What is better on Halloween than early morning in a spooky graveyard?
This year was a new event for me --- joining the MAC Early Birds group from my workplace for a 5:00 am walk to Lone Fir Cemetery! It was not only a chance to be at that place at that time, when the still-black night is every so slowly and reluctantly fading to gray at about 7:00 am, but was an opportunity to meet and chat with some MAC members.
Glowsticks lined the walkway in the black. Ahead was a lit tent where there was coffee, juice, water and hot tea, along with candy and cookies. We toured a couple of the graves, including the large MacLeah monument. Other MAC groups came and went --- witch hats, rocker wigs, matching princess pumpkin hats. I couldn't bear to leave so soon, so I parted ways with the groups and took a slow wander (in my nice black wool cloak) through the graveyard, surprisingly able to see in the half-light. It was beautiful, and nicely sublime, especially after re-reading The Graveyard Book by Neil Gaiman (A Newberry Award).
At thirty and with a dead parent under my belt, some things are less scary than when I was a kid. Other things, like popular magazines, are even more terrifying. But there were a couple of spooky moments. One was a gravestone sporting a carved relief of marble, its details washed from above but shadowed by age and grime below, so that the people in elegant, antiquated dress with drooping faces resembled skeletons at first in the half-light, with dark, hollow eyes. To see it up close dissolved that illusion but replaced it with an equally eerie one, that of time and failing flesh --- the inscription on the back was beautiful, however, about "returning to the elements of which we were made" or something of the like, and quite quantum-Universal for the turn of the century!

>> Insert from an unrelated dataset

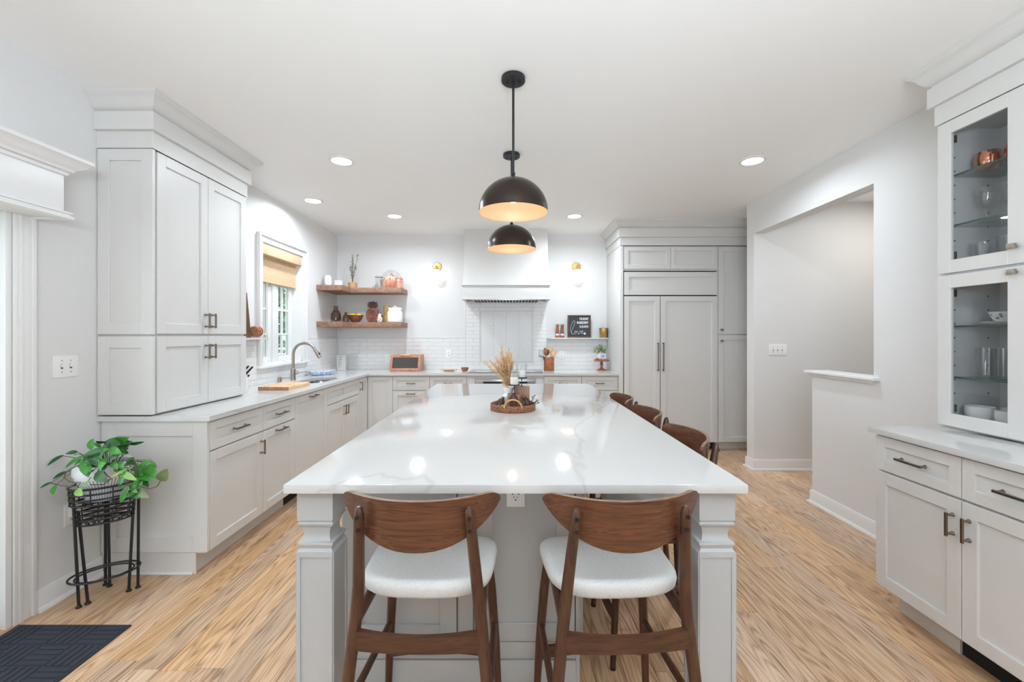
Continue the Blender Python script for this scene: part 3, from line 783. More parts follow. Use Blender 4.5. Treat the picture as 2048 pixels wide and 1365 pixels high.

Another scary moment occurred when simply walking between graves under the trees. In that kind of low light, the eye must be discerning when it comes to distance, paying attention to small details as best it can. My eye focused on something in the foreground, and I slowed to a crawl. Hanging erratically from a nearby tree was a very long, very thin branch, thinner and hanging lower than all the other limbs, with no side branches --- very easy to miss. It dangled down from the tree trunk at least ten feet away to near where I stood, and on its tip was a hard, sharp bud --- next year's bloom, no doubt. I moved forward carefully just to see, and yep --- the bud's pointed tip was, and I mean exactly, level with my eye.
Scary, indeed!
I grinned. "You stinker, you!"
Other Halloween events included an all-night party with friends, food, drumming, and a satisfying Osiris transformation ritual. On the Day of the Dead, Nov. 1, there was another ritual with a much larger group and a wonderfully colorful altar-of-the-dead.
Gymnastics continues, these days with steady landing of front flips and springs.